Saturday, December 15, 2007

Day 5: Drywall and Mud

Friday was Day Five of our bathroom remodeling project and we are a little behind schedule. Jim thought that he could complete the demolition in a day and it took him two days to remove all the ugliness that used to be our main bathroom. Not to worry, Jim plans on coming by on Saturday afternoon to slap on another coat of mud on the walls and that should get us back on schedule. Many of you who read this blog are familiar with the world famous Marble and Mud blog, which is written and maintained by Super Mom. I encourage you all to visit Marble and Mud often for updates for life in the Valley of the Sun!

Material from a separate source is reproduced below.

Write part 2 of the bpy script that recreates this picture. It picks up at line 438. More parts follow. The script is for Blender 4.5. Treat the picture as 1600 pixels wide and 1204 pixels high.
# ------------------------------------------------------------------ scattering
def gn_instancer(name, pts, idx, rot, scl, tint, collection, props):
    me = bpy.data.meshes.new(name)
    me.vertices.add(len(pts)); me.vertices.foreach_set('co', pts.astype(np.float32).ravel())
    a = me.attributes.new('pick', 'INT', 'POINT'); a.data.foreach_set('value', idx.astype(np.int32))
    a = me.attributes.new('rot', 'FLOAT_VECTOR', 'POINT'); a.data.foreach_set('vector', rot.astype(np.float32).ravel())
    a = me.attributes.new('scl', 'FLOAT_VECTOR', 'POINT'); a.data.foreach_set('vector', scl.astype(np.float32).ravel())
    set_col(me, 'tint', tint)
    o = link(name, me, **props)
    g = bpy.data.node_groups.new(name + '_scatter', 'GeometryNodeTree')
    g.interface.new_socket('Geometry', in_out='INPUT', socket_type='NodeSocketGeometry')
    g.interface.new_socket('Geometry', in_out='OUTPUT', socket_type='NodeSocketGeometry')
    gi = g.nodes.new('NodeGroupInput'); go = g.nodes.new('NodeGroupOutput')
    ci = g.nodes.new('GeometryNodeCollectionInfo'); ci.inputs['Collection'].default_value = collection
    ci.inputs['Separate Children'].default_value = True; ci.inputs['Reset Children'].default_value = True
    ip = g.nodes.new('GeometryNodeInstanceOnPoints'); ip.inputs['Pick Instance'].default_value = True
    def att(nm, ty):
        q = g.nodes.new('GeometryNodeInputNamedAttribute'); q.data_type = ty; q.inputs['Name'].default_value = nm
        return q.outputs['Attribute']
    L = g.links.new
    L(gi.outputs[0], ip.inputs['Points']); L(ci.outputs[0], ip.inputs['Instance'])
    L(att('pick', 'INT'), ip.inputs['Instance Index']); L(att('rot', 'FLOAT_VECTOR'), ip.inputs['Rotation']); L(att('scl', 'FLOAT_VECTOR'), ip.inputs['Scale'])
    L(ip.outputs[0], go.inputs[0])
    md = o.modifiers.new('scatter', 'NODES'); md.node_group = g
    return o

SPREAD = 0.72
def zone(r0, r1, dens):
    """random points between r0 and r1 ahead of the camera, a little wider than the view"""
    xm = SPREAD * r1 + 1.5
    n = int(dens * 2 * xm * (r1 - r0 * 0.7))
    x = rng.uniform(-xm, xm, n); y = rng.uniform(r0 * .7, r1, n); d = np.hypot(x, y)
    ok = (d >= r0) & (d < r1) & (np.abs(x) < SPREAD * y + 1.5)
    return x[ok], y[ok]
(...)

More about today's events in the bathroom project. Jim arrived loaded for bear, with lots of the water resistant drywall to install in the alcove that will become our shower. Jim spent the day putting up the drywall around the shower base, as well as in all the open spaces in the walls and ceiling. Once all the drywall was in place, he started to tape all the seams and then he mixed up some "20 minute mud." 20 minute mud is a compound that once mixed with water, begins to harden in approximately 20 minutes, so as soon as Jim added water to the mud, he was on the clock to apply the mud to the recently taped seams and openings in the dry wall. I told Jim as he was applying the mud, "This is where being a carpenter is more art than science." Jim deftly applied the mud in three batches, finishing his work for the day a little after 4PM. We shut the door to the bathroom so that the warm air from the newly installed vent duct could accumulate in the bathroom and dry the mud.

With a little luck, I will be able to start painting the bathroom on Tuesday night. What Dee and I have to do over the course of the next few days is pick out the colors to our new bathroom. We are thinking about a white ceiling and a soft, neutral color for the walls.

1 comment:

Lisa and Gary... said...

Oh, oh, need the Benjamin Moore whiz wheel of color (which is a distant cousin to that other whiz wheel, usually handed out long after you really needed it, thereby rendered useless).